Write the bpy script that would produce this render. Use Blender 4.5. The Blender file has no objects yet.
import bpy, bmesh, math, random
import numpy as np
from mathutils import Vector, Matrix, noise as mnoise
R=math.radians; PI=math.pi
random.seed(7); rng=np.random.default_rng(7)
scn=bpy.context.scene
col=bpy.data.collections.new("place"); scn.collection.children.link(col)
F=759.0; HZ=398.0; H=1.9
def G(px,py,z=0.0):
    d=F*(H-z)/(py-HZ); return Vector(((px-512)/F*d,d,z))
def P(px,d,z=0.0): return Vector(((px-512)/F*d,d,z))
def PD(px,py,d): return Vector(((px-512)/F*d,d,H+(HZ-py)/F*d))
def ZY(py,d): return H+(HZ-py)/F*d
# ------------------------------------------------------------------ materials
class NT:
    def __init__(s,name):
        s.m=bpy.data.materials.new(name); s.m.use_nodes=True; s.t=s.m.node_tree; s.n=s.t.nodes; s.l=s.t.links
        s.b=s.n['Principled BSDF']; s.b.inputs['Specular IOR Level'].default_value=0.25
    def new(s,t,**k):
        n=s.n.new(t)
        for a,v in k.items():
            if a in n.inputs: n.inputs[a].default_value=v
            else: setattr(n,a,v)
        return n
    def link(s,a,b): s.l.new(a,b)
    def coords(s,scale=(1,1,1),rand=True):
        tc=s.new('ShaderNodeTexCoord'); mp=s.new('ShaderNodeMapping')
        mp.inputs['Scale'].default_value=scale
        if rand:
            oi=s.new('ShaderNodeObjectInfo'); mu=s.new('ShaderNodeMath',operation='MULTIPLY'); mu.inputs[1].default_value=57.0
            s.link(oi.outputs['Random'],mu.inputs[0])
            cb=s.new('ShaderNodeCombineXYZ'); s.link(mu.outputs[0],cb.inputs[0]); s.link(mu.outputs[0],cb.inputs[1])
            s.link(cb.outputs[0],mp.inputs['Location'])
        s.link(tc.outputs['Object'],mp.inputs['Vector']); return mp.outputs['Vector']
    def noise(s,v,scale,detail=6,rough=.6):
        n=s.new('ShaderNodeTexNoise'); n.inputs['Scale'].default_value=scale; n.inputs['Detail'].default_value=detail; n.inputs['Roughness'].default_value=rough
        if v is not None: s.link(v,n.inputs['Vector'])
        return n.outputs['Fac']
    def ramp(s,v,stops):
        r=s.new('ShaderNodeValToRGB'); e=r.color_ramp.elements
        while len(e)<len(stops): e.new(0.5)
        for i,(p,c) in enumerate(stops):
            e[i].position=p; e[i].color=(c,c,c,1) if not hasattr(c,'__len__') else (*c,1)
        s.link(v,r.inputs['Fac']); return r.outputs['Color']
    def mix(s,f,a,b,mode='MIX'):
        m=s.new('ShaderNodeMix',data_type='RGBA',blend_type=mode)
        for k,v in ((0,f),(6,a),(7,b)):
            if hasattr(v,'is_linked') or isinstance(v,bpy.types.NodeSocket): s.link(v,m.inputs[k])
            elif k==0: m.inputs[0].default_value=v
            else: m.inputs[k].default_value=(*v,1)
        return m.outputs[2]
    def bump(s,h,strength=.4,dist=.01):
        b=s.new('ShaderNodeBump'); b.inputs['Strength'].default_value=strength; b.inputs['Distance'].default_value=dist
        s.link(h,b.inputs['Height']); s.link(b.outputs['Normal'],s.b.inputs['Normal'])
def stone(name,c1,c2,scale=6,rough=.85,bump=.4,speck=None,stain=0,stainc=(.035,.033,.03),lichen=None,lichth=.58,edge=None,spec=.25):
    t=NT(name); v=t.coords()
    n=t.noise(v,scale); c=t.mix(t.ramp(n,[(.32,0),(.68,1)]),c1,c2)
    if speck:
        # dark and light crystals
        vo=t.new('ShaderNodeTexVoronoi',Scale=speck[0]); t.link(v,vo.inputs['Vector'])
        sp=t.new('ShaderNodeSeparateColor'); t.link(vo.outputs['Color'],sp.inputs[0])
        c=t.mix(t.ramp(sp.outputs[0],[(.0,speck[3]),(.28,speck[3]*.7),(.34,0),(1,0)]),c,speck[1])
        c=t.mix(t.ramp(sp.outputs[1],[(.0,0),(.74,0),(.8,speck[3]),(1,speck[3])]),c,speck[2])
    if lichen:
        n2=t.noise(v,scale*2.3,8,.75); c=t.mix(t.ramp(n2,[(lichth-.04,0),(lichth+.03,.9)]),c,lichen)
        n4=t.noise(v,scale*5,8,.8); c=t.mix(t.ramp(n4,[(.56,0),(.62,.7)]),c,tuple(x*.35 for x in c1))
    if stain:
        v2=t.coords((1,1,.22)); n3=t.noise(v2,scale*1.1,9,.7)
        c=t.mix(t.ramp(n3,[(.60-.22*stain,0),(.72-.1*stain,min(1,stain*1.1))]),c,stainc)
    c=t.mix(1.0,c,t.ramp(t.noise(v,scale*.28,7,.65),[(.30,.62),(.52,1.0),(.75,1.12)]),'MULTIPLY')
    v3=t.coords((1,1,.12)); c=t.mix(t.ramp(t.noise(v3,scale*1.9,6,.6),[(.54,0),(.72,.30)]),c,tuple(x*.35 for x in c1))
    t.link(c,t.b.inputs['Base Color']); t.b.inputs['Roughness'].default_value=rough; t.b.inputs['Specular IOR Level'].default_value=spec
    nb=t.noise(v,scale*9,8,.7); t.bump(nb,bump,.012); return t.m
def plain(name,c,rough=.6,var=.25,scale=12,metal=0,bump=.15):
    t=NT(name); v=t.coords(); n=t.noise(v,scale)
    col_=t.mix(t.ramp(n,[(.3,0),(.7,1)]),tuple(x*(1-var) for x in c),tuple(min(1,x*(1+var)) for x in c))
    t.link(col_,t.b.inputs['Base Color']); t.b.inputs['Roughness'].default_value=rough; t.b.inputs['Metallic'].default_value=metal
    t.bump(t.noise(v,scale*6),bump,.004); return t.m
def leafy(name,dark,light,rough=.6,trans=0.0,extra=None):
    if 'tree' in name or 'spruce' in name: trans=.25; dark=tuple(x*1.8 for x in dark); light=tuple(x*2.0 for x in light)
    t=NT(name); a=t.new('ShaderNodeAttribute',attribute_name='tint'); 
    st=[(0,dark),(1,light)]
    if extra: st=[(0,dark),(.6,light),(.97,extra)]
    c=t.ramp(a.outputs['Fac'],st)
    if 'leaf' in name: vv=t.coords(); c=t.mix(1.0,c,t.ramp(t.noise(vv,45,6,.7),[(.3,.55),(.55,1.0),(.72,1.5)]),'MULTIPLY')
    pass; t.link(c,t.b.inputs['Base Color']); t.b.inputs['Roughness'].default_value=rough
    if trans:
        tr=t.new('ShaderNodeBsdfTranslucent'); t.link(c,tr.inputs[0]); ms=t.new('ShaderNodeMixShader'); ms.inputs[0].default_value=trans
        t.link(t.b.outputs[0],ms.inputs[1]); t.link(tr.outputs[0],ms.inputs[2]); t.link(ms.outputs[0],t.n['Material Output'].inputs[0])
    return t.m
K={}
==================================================
From the preceding material, extract every line exactly.

◆ FINISHED TASK:
Write the bpy script that would produce this render. Use Blender 4.5. The Blender file has no objects yet.
import bpy, bmesh, math, random
import numpy as np
from mathutils import Vector, Matrix, noise as mnoise
R=math.radians; PI=math.pi
random.seed(7); rng=np.random.default_rng(7)
scn=bpy.context.scene
col=bpy.data.collections.new("place"); scn.collection.children.link(col)
F=759.0; HZ=398.0; H=1.9
def G(px,py,z=0.0):
    d=F*(H-z)/(py-HZ); return Vector(((px-512)/F*d,d,z))
def P(px,d,z=0.0): return Vector(((px-512)/F*d,d,z))
def PD(px,py,d): return Vector(((px-512)/F*d,d,H+(HZ-py)/F*d))
def ZY(py,d): return H+(HZ-py)/F*d
# ------------------------------------------------------------------ materials
class NT:
    def __init__(s,name):
        s.m=bpy.data.materials.new(name); s.m.use_nodes=True; s.t=s.m.node_tree; s.n=s.t.nodes; s.l=s.t.links
        s.b=s.n['Principled BSDF']; s.b.inputs['Specular IOR Level'].default_value=0.25
    def new(s,t,**k):
        n=s.n.new(t)
        for a,v in k.items():
            if a in n.inputs: n.inputs[a].default_value=v
            else: setattr(n,a,v)
        return n
    def link(s,a,b): s.l.new(a,b)
    def coords(s,scale=(1,1,1),rand=True):
        tc=s.new('ShaderNodeTexCoord'); mp=s.new('ShaderNodeMapping')
        mp.inputs['Scale'].default_value=scale
        if rand:
            oi=s.new('ShaderNodeObjectInfo'); mu=s.new('ShaderNodeMath',operation='MULTIPLY'); mu.inputs[1].default_value=57.0
            s.link(oi.outputs['Random'],mu.inputs[0])
            cb=s.new('ShaderNodeCombineXYZ'); s.link(mu.outputs[0],cb.inputs[0]); s.link(mu.outputs[0],cb.inputs[1])
            s.link(cb.outputs[0],mp.inputs['Location'])
        s.link(tc.outputs['Object'],mp.inputs['Vector']); return mp.outputs['Vector']
    def noise(s,v,scale,detail=6,rough=.6):
        n=s.new('ShaderNodeTexNoise'); n.inputs['Scale'].default_value=scale; n.inputs['Detail'].default_value=detail; n.inputs['Roughness'].default_value=rough
        if v is not None: s.link(v,n.inputs['Vector'])
        return n.outputs['Fac']
    def ramp(s,v,stops):
        r=s.new('ShaderNodeValToRGB'); e=r.color_ramp.elements
        while len(e)<len(stops): e.new(0.5)
        for i,(p,c) in enumerate(stops):
            e[i].position=p; e[i].color=(c,c,c,1) if not hasattr(c,'__len__') else (*c,1)
        s.link(v,r.inputs['Fac']); return r.outputs['Color']
    def mix(s,f,a,b,mode='MIX'):
        m=s.new('ShaderNodeMix',data_type='RGBA',blend_type=mode)
        for k,v in ((0,f),(6,a),(7,b)):
            if hasattr(v,'is_linked') or isinstance(v,bpy.types.NodeSocket): s.link(v,m.inputs[k])
            elif k==0: m.inputs[0].default_value=v
            else: m.inputs[k].default_value=(*v,1)
        return m.outputs[2]
    def bump(s,h,strength=.4,dist=.01):
        b=s.new('ShaderNodeBump'); b.inputs['Strength'].default_value=strength; b.inputs['Distance'].default_value=dist
        s.link(h,b.inputs['Height']); s.link(b.outputs['Normal'],s.b.inputs['Normal'])
def stone(name,c1,c2,scale=6,rough=.85,bump=.4,speck=None,stain=0,stainc=(.035,.033,.03),lichen=None,lichth=.58,edge=None,spec=.25):
    t=NT(name); v=t.coords()
    n=t.noise(v,scale); c=t.mix(t.ramp(n,[(.32,0),(.68,1)]),c1,c2)
    if speck:
        # dark and light crystals
        vo=t.new('ShaderNodeTexVoronoi',Scale=speck[0]); t.link(v,vo.inputs['Vector'])
        sp=t.new('ShaderNodeSeparateColor'); t.link(vo.outputs['Color'],sp.inputs[0])
        c=t.mix(t.ramp(sp.outputs[0],[(.0,speck[3]),(.28,speck[3]*.7),(.34,0),(1,0)]),c,speck[1])
        c=t.mix(t.ramp(sp.outputs[1],[(.0,0),(.74,0),(.8,speck[3]),(1,speck[3])]),c,speck[2])
    if lichen:
        n2=t.noise(v,scale*2.3,8,.75); c=t.mix(t.ramp(n2,[(lichth-.04,0),(lichth+.03,.9)]),c,lichen)
        n4=t.noise(v,scale*5,8,.8); c=t.mix(t.ramp(n4,[(.56,0),(.62,.7)]),c,tuple(x*.35 for x in c1))
    if stain:
        v2=t.coords((1,1,.22)); n3=t.noise(v2,scale*1.1,9,.7)
        c=t.mix(t.ramp(n3,[(.60-.22*stain,0),(.72-.1*stain,min(1,stain*1.1))]),c,stainc)
    c=t.mix(1.0,c,t.ramp(t.noise(v,scale*.28,7,.65),[(.30,.62),(.52,1.0),(.75,1.12)]),'MULTIPLY')
    v3=t.coords((1,1,.12)); c=t.mix(t.ramp(t.noise(v3,scale*1.9,6,.6),[(.54,0),(.72,.30)]),c,tuple(x*.35 for x in c1))
    t.link(c,t.b.inputs['Base Color']); t.b.inputs['Roughness'].default_value=rough; t.b.inputs['Specular IOR Level'].default_value=spec
    nb=t.noise(v,scale*9,8,.7); t.bump(nb,bump,.012); return t.m
def plain(name,c,rough=.6,var=.25,scale=12,metal=0,bump=.15):
    t=NT(name); v=t.coords(); n=t.noise(v,scale)
    col_=t.mix(t.ramp(n,[(.3,0),(.7,1)]),tuple(x*(1-var) for x in c),tuple(min(1,x*(1+var)) for x in c))
    t.link(col_,t.b.inputs['Base Color']); t.b.inputs['Roughness'].default_value=rough; t.b.inputs['Metallic'].default_value=metal
    t.bump(t.noise(v,scale*6),bump,.004); return t.m
def leafy(name,dark,light,rough=.6,trans=0.0,extra=None):
    if 'tree' in name or 'spruce' in name: trans=.25; dark=tuple(x*1.8 for x in dark); light=tuple(x*2.0 for x in light)
    t=NT(name); a=t.new('ShaderNodeAttribute',attribute_name='tint'); 
    st=[(0,dark),(1,light)]
    if extra: st=[(0,dark),(.6,light),(.97,extra)]
    c=t.ramp(a.outputs['Fac'],st)
    if 'leaf' in name: vv=t.coords(); c=t.mix(1.0,c,t.ramp(t.noise(vv,45,6,.7),[(.3,.55),(.55,1.0),(.72,1.5)]),'MULTIPLY')
    pass; t.link(c,t.b.inputs['Base Color']); t.b.inputs['Roughness'].default_value=rough
    if trans:
        tr=t.new('ShaderNodeBsdfTranslucent'); t.link(c,tr.inputs[0]); ms=t.new('ShaderNodeMixShader'); ms.inputs[0].default_value=trans
        t.link(t.b.outputs[0],ms.inputs[1]); t.link(tr.outputs[0],ms.inputs[2]); t.link(ms.outputs[0],t.n['Material Output'].inputs[0])
    return t.m
K={}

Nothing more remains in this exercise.